6月25日の定時株主総会を控え、LIXILグループ(以下、LIXIL)の次期取締役構成をめぐって、潮田洋一郎会長兼CEO(最高経営責任者)の意向を受ける会社側と、瀬戸欣哉前CEOを旗頭に立てた株主側が、水面下でつばぜり合いを激化させている。海外機関投資家が推す瀬戸氏は取締役の一部や旧INAX (LIXILの前身)の企業城下町である常滑市、上級執行役など多くの利害関係者から支持を得ており、会社側よりも多くの信任を得ているように見えるが、議決の行方を左右する波乱要因も浮上している。
LIXILが株主に送付した株主総会の招集通知に記載された第1~3号議案を見ると、第1号議案が会社提案の取締役候補8人を選任、第2号議案は会社と株主が共通して推す取締役2人を選任、第3号議案は株主提案の候補6人の選任――となっている。潮田氏対瀬戸・株主連合の相克という構図がはっきりとした議案の構成だ。
議決権行使助言会社が混迷に拍車をかける
これに対し、首を傾げたくなるような意見を表明したのは、議決権行使助言会社だ。グラスルイスの意見は、LIXILが提案した取締役候補を推奨し、株主提案からは3人だけを推奨。その理由は「取締役の90%を社外取締役で占めているLIXILの提案のほうが優れている」とごく表面的な理由を挙げている。

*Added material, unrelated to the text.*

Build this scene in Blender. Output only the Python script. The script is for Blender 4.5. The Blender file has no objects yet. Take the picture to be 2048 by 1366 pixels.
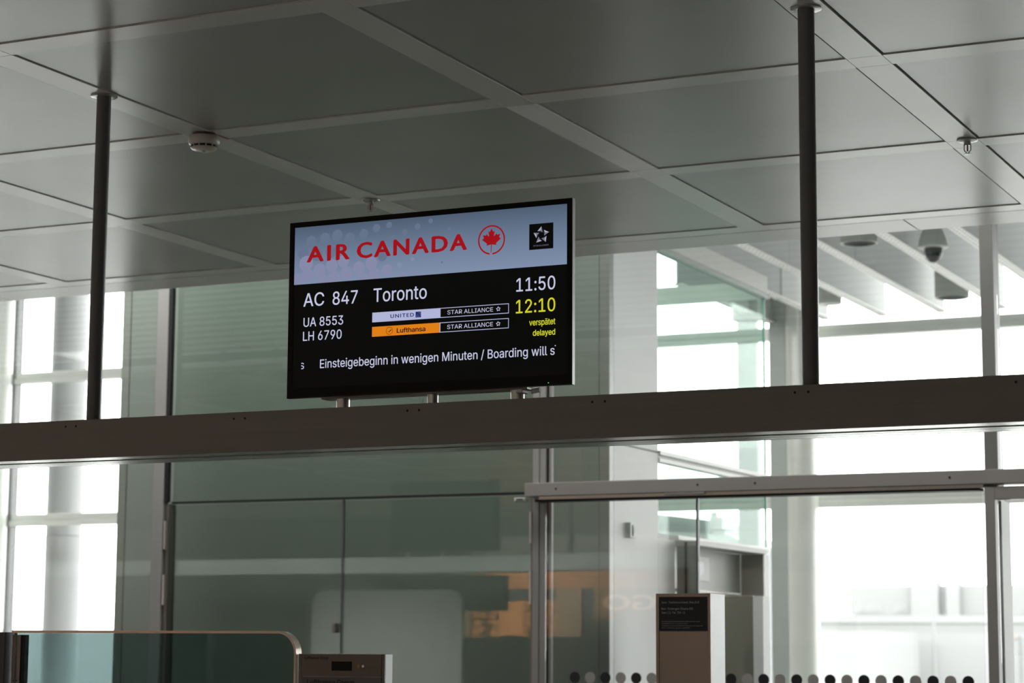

LIXIL提案の候補は全員新任であるため、同社に関する知識がないうえに経営の継続性がない――という株主側の主張に対しては、グラスルイスは「LIXILが提案した候補はすでに社内取締役と意見交換を始めているうえに、社内取締役は定時株主総会後にアドバイザーになる者もおり問題はない」と説明している。
妙な理屈だ。「臨時株主総会で解任請求を受けた潮田氏らと、それを支持した取締役が影響力を残すとして懸念している」との株主側の言い分を待つまでもなく、会社を私物視する経営者を排除することを目的に潮田氏の解任請求がなされたという経緯を忘れてしまっているかのようだ。利害関係者がそっぽを向いている潮田体制を継承すれば、LIXILが社の内外で求心力を保てるのかどうかも不透明だろう。
そもそも議決権行使助言会社の情報収集能力には問題があるのではないか。瀬戸氏と協調している伊奈啓一郎取締役について、グラスルイスは「取締役会の内容を外部に漏らすのは守秘義務違反」として問題視しているが、その言い分は腹話術の人形のようにLIXILの立場を代弁しているにすぎない。